• TASK DETAILS:
List each line of the data in which the string "scene" appears.

• RECORDED INFORMATION:
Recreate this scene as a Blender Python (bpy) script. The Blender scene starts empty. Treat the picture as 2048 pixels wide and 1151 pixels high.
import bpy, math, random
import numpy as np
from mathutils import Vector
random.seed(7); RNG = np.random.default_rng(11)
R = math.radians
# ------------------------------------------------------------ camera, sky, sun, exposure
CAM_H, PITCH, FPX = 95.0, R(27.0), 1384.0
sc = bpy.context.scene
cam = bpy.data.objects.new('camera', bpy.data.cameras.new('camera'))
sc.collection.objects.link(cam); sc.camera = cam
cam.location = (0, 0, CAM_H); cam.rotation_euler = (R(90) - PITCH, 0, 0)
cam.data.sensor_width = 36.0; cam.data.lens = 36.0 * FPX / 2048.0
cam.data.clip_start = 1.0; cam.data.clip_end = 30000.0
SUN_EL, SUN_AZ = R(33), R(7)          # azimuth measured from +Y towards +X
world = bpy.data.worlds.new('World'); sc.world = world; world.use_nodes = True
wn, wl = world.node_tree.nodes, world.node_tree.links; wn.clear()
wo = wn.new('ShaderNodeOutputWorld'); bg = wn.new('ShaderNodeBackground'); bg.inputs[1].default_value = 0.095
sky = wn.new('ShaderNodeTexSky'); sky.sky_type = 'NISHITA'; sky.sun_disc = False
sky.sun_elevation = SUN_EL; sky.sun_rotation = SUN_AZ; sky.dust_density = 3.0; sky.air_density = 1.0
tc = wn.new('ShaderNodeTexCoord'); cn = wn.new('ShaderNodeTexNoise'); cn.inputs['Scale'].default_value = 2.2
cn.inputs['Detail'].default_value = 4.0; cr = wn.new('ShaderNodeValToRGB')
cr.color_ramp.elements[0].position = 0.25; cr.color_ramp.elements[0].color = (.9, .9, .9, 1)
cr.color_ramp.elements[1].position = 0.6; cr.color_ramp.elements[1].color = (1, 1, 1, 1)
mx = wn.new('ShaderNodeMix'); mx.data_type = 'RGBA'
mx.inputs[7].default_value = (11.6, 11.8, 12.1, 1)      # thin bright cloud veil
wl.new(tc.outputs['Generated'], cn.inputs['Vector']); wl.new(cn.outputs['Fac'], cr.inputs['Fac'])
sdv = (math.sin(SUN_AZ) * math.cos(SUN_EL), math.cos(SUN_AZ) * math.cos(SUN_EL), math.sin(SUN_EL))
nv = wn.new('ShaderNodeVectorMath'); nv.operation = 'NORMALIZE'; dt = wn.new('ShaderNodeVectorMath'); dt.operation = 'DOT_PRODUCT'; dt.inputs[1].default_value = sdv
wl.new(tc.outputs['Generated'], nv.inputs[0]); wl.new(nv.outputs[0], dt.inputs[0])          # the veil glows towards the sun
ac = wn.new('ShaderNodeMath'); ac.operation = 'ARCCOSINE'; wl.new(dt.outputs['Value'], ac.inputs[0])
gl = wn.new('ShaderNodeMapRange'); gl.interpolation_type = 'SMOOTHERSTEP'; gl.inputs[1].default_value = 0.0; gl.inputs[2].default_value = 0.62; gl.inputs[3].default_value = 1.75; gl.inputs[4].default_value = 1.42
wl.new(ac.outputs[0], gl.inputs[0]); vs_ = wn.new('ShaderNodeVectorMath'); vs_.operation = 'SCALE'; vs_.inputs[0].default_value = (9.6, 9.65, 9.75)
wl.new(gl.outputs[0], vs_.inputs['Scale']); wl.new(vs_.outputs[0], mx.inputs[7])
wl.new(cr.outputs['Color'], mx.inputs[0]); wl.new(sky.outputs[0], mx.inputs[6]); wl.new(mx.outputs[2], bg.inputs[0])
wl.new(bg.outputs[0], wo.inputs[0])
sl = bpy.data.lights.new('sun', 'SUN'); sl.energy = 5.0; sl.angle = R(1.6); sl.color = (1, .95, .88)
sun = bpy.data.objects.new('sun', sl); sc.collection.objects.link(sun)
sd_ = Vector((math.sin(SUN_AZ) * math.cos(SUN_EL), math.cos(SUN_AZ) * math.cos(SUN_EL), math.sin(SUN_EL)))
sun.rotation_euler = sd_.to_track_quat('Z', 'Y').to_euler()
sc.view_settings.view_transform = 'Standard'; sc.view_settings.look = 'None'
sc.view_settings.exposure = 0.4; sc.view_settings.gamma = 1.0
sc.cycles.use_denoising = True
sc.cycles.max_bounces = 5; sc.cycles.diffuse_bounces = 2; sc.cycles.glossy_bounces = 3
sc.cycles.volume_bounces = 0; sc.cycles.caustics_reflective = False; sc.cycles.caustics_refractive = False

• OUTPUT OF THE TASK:
Recreate this scene as a Blender Python (bpy) script. The Blender scene starts empty. Treat the picture as 2048 pixels wide and 1151 pixels high.
sc = bpy.context.scene